Au final, la période pendant laquelle les deux sont à niveau est très courte, c’est souvent dans la première année de Service Régulier (Run). Par expérience. Dans les litiges, le client ne comprend pas la raideur soudaine alors qu’il a laissé filer le contrat et les engagements réciproques.
Remettre de la souplesse dépend des deux contract managers, de leur capacité à analyser, de leur relation bilatérale, de leur autorité sur leurs propres troupes et sur leur hiérarchie.
Maturité sur les transitions : Egalité
Un client qui demande une transition gratuite et un prestataire qui l’accepte : tout est dit. Cela m’est arrivé quelques fois de devoir piloter pour le compte du client une transition dans ces conditions. Certes, le client pense que le prestataire va se « gaver » pendant 5 ans, on ne va pas en plus investir ; certes le prestataire estime qu’il vient de rentrer la référence du siècle, qu’il va peut-être gagner et rentabiliser sur la durée et que la transition va se dérouler rapidement et facilement.

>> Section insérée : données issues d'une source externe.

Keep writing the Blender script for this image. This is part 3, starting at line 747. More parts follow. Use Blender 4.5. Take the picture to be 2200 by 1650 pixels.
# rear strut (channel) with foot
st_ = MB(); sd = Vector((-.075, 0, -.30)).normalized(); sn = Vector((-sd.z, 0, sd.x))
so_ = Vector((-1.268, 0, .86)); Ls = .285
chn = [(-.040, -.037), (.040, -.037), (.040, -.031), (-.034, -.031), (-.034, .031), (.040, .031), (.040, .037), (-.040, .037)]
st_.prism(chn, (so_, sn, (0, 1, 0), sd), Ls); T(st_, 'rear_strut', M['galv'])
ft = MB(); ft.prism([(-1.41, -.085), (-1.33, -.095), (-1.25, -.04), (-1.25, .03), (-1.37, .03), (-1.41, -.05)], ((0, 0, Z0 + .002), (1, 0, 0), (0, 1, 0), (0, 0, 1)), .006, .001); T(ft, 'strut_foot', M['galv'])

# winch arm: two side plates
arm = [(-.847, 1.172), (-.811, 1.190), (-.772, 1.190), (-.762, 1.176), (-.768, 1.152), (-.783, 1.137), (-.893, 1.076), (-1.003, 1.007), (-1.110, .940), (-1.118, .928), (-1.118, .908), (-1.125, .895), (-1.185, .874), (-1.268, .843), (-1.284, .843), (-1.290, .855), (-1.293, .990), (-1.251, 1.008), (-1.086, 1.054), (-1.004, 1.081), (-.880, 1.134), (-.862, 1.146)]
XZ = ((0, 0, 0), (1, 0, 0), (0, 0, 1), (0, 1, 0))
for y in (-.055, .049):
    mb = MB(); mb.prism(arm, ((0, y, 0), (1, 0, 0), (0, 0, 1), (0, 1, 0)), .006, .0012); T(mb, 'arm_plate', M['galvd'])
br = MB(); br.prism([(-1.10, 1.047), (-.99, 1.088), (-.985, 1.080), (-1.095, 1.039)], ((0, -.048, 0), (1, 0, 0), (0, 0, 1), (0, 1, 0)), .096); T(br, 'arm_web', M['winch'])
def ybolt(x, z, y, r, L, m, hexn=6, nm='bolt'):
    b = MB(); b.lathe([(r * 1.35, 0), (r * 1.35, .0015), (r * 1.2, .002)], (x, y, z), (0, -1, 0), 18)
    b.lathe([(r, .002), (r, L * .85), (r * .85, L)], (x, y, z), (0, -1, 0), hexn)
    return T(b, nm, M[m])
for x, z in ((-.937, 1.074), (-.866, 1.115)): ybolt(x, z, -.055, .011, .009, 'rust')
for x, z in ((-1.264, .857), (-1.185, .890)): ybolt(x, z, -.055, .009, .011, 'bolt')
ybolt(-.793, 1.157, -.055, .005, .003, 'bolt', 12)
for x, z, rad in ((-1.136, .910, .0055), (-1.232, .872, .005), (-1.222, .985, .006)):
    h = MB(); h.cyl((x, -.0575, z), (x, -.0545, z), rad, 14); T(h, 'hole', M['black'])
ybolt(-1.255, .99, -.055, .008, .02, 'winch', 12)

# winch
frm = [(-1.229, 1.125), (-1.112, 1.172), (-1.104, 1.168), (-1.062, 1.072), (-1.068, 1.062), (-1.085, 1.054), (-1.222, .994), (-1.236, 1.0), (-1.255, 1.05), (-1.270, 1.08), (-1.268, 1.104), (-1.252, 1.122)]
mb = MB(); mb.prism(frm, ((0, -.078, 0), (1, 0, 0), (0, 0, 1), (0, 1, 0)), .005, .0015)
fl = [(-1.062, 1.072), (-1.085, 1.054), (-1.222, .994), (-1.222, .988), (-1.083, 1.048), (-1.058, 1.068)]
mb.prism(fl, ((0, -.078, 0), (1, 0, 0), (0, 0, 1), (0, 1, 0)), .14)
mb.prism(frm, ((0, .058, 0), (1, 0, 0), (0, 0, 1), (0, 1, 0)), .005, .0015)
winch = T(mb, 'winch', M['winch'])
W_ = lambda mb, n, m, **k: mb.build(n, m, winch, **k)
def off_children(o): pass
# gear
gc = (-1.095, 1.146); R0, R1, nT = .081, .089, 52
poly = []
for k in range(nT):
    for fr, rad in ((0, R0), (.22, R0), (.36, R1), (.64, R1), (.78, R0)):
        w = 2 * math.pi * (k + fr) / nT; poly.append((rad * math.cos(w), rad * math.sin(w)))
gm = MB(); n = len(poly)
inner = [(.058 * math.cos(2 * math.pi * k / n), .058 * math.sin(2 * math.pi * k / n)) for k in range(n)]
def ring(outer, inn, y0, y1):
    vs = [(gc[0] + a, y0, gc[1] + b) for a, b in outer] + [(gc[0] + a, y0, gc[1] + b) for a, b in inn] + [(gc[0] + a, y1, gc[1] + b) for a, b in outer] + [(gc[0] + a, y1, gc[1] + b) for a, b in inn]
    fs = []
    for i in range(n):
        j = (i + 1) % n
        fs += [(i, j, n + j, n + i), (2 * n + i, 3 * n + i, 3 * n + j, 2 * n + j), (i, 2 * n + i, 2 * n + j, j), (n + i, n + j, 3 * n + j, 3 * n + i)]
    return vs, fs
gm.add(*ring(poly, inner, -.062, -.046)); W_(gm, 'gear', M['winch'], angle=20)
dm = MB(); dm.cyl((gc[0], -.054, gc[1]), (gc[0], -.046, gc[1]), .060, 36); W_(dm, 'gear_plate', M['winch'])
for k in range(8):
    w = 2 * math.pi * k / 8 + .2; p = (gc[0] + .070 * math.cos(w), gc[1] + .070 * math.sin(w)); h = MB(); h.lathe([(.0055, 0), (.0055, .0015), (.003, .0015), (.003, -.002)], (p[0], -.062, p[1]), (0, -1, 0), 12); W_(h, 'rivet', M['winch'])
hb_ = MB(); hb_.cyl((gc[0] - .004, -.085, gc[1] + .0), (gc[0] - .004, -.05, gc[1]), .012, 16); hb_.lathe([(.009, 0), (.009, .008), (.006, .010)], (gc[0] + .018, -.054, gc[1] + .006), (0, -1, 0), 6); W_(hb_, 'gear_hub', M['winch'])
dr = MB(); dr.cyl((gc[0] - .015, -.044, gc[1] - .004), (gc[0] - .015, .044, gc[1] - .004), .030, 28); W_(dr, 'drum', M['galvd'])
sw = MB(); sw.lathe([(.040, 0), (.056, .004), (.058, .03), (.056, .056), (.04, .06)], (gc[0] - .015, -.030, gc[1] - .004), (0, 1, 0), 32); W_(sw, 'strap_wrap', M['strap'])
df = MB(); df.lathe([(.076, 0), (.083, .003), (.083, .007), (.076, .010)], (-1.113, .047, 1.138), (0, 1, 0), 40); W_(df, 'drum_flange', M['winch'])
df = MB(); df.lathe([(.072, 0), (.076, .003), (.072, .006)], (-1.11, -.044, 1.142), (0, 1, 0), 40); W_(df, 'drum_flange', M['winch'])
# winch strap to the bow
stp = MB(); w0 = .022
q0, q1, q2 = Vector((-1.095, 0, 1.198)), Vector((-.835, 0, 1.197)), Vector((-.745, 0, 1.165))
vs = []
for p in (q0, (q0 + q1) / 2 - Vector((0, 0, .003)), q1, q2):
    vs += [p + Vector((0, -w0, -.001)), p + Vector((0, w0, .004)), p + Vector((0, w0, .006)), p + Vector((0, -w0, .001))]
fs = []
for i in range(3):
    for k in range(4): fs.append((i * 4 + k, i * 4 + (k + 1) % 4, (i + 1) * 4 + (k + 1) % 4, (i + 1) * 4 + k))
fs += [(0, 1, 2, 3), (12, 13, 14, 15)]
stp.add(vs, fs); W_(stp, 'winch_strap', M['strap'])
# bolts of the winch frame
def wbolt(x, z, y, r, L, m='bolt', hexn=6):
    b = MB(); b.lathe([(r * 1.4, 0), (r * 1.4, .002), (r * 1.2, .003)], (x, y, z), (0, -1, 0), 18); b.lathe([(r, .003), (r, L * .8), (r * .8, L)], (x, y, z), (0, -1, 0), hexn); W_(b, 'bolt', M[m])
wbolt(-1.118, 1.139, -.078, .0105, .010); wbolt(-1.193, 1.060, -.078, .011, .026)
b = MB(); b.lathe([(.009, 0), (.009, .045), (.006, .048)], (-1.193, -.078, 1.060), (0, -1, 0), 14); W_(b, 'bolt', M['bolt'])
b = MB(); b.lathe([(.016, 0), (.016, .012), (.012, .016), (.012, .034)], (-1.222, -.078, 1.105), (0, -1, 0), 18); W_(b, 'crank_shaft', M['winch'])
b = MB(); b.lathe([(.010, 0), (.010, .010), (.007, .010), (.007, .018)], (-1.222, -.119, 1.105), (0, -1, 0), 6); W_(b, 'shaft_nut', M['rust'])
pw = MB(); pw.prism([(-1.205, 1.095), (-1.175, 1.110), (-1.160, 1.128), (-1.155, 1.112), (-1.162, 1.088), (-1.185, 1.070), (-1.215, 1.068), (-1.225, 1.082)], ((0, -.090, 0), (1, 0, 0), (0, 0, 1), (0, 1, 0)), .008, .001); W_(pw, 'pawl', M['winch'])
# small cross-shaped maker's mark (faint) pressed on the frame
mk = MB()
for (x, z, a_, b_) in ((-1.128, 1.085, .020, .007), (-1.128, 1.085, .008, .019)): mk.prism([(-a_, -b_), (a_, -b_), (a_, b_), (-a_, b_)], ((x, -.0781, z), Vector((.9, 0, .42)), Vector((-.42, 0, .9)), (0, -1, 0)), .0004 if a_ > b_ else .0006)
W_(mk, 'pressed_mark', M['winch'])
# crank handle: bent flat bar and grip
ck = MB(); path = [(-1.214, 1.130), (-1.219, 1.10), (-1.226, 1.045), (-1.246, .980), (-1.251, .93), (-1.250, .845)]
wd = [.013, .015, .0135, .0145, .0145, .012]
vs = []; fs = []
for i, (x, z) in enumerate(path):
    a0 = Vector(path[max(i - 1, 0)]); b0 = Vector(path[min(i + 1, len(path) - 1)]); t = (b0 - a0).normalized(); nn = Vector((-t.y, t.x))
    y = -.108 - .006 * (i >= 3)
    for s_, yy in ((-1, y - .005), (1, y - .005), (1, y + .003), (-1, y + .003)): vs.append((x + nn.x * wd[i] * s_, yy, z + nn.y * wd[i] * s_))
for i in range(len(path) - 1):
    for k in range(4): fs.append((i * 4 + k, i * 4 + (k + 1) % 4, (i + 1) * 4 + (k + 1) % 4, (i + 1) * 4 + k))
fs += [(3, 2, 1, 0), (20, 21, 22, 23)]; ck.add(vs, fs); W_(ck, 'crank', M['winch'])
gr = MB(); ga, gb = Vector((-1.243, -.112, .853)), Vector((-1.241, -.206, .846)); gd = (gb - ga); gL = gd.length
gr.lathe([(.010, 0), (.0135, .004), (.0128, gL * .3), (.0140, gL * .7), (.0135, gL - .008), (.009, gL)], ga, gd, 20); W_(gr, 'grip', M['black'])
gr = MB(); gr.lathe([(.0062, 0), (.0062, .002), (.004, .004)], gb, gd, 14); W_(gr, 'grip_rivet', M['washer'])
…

Or une transition n’est jamais, jamais facile. Les deux parties ont toujours tendance à la minimiser. Et de sa qualité on peut aisément anticiper la réalité de la phase du service régulier : au pire elle sera en crise permanente, au mieux elle ne rentrera pas dans les objectifs initiaux de rentabilité, d’économie, et d’efficacité. Dans ce cas, il est très pertinent de ne plus savoir où on a mis le Business Case initial.
La plupart des transitions sont tout de même démarrées sur des bases budgétées et financées. Là où les clients ont raison, c’est que on a beau s’attendre à un prestataire aguerri, « blindé » d’outils d’acquisition et de méthode, il recommencera tout à chaque fois. Là où les fournisseurs ont raison c’est que la réalité du client est souvent moins rose qu’estimée par le client lui-même et que la transformation est bien plus lourde qu’il ne l’envisageait.
Après, la transition est un projet, voire un programme, et la qualité des patrons de part et d’autre pèse considérablement sur sa réussite. Ce sont des projets de transformation, et cette expérience est bien la première qualité que l’on doit trouver dans ces profils.
En conclusion, on peut se reprocher mutuellement le manque de maturité, elle n'est pas si élevée ni chez les clients ni même chez les fournisseurs. A part quelques uns, mais le niveau de maturité est tel qu'il effraie les clients et a du mal à passer auprès des équipes.